The ruling is especially concerning when placed amid recent legislative reforms. In May last year, the Islamabad Capital Territory Child Marriage Restraint Act came into effect, setting 18 as the minimum legal age for marriage and criminalising underage marriages. This reform came after a 2023 Federal Shariat Court verdict upheld 18 as a valid minimum age, stressing that mental maturity (rushd), not merely puberty, is a prerequisite for marriage under Islamic principles. These developments indicate a slow but meaningful shift toward harmonising Pakistan’s laws with international human‑rights standards.
"The latest Federal Constitutional Court ruling demonstrates how easily these gains can be undermined. By validating a marriage involving a minor while simultaneously recognising that the act of contracting such a marriage is punishable, the court has entrenched a troubling duality: child marriage may be a crime, but its outcome remains legally enforceable. This contradiction weakens statutory protections and leaves minors, particularly girls, vulnerable to coercion, forced conversion, and exploitation," Shaheena Beegum said in the Asian Lite report.
This inconsistency is more apparent when compared to the Islamabad High Court's handling of the Madiha Bibi case in October last year, where the court allowed a 15-year-old girl to live with her husband, despite official records stating she was underage. The court said that the 2025 Act criminalises marriage below the age of 18 years; however, it does not declare such marriages void.

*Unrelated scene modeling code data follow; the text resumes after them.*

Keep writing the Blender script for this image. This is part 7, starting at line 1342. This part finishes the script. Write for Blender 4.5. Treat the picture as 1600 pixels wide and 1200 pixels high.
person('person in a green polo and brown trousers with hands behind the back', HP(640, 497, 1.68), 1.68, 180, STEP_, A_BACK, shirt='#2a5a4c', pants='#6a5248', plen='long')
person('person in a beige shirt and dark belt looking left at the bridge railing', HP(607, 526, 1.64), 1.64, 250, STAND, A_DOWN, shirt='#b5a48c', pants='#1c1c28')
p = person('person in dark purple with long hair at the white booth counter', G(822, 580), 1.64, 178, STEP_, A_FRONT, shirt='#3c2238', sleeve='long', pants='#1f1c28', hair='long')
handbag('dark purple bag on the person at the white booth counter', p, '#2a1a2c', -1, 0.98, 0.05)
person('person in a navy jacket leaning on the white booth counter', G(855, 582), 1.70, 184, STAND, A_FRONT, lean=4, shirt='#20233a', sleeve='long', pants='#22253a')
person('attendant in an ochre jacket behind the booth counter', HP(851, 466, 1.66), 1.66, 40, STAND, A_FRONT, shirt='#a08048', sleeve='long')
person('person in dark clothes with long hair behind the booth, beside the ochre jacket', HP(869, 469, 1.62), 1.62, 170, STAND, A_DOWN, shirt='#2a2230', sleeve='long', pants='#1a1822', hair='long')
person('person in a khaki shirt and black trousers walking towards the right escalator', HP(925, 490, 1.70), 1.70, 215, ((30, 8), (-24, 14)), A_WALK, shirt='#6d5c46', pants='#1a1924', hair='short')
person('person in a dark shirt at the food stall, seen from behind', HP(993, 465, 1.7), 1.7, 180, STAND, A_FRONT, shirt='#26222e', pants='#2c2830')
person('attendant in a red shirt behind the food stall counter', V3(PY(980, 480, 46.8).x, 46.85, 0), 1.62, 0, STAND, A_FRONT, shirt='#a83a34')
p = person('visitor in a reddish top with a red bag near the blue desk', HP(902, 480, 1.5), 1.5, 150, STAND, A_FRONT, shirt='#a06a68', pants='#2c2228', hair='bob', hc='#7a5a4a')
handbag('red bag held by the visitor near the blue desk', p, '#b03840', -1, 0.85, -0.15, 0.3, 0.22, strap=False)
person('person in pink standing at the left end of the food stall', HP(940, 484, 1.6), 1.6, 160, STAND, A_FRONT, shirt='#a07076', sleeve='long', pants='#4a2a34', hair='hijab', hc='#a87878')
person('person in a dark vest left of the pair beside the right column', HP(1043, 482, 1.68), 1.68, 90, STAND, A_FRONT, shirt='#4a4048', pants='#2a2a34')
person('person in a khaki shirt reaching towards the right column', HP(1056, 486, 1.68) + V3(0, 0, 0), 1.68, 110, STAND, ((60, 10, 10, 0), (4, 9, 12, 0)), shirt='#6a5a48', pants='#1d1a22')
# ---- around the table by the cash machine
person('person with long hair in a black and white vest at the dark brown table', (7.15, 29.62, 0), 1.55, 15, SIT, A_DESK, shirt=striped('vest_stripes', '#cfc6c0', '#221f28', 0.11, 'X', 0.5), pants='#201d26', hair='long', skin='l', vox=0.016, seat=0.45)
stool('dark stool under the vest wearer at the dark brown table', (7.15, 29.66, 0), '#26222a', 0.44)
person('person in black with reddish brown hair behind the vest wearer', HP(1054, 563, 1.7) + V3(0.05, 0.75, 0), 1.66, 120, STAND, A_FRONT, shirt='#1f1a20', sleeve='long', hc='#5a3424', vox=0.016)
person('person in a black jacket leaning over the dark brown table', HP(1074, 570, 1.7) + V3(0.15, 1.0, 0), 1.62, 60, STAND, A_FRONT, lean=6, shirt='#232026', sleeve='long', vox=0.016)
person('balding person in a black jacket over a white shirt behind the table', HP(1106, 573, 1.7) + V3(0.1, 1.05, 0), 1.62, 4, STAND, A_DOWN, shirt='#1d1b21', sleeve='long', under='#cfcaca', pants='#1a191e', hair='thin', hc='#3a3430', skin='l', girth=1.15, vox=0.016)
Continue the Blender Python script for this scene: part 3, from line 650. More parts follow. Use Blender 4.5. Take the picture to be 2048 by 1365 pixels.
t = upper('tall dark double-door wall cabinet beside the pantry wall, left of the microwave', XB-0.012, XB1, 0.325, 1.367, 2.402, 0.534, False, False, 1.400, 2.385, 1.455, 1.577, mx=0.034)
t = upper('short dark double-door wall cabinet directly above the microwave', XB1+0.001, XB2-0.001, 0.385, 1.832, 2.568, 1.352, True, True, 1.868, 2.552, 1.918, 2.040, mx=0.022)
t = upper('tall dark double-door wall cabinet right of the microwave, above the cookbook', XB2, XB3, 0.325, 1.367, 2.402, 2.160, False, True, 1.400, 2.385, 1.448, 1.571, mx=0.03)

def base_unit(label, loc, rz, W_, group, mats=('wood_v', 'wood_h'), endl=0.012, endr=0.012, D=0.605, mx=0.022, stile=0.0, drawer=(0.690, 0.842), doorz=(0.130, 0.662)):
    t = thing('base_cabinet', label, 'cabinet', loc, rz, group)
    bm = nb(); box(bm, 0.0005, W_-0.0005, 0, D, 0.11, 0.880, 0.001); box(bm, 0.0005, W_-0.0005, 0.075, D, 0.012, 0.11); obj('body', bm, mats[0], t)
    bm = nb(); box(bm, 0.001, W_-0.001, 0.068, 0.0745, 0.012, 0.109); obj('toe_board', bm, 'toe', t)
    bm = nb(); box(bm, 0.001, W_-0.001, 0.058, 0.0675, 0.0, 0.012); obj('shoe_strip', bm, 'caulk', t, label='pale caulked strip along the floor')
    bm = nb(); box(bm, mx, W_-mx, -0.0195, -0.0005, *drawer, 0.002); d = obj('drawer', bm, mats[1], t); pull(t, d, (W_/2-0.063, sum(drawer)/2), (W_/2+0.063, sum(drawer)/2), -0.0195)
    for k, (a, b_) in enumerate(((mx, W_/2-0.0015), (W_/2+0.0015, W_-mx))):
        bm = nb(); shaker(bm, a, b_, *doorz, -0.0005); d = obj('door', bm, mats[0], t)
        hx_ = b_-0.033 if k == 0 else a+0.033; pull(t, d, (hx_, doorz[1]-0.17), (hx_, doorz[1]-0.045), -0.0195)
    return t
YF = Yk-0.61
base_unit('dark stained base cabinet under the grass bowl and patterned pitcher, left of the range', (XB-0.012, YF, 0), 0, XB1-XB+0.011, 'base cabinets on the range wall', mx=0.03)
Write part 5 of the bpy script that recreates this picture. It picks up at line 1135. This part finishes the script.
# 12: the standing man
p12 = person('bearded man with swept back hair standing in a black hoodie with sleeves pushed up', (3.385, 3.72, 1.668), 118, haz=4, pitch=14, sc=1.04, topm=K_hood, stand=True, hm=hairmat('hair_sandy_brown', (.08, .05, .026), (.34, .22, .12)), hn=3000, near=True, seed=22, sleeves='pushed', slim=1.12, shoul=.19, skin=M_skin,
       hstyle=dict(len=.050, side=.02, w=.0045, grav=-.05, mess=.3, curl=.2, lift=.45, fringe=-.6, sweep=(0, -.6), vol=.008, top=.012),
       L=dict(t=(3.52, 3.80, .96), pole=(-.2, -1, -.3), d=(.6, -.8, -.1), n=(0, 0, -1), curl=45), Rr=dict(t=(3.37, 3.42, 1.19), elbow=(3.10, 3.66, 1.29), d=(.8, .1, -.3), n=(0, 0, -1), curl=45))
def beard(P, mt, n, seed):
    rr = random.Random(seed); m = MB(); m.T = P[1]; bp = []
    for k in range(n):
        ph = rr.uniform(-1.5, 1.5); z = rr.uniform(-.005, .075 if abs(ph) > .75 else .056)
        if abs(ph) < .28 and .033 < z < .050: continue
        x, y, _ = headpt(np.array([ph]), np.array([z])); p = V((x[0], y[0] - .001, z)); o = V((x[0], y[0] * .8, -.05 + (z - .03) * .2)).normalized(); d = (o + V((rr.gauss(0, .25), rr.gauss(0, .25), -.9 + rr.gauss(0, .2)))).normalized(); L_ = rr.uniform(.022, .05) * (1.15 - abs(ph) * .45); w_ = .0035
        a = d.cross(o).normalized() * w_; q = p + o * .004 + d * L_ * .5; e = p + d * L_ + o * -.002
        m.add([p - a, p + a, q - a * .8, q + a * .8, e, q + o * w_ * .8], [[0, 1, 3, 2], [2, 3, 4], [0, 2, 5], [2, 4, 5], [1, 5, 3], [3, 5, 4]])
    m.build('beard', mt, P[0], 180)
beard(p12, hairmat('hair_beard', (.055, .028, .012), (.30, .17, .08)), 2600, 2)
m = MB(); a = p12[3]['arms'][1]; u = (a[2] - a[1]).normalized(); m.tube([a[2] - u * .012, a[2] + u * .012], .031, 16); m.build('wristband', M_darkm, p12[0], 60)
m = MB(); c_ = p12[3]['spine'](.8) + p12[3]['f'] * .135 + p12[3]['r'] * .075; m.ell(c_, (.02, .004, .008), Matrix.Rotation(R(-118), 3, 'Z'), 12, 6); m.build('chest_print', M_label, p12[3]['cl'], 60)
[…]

The verdict relied heavily on Islamic jurisprudence, which presumes puberty at 15 and considers marriage valid if free consent is given.
"This reasoning echoed earlier precedents, including the 1970 Mauj Ali case, which held that a marriage contracted after puberty is valid even if it violates statutory age requirements. Taken together, these rulings reveal a deeper structural problem: Pakistan’s legal system continues to treat child marriage as a procedural irregularity rather than a substantive violation of rights. The courts’ reluctance to invalidate such marriages reflects a broader judicial tendency to prioritise religious interpretations over statutory protections, even when those interpretations conflict with constitutional guarantees of dignity, equality, and bodily autonomy," Shaheena Begum wrote in the article.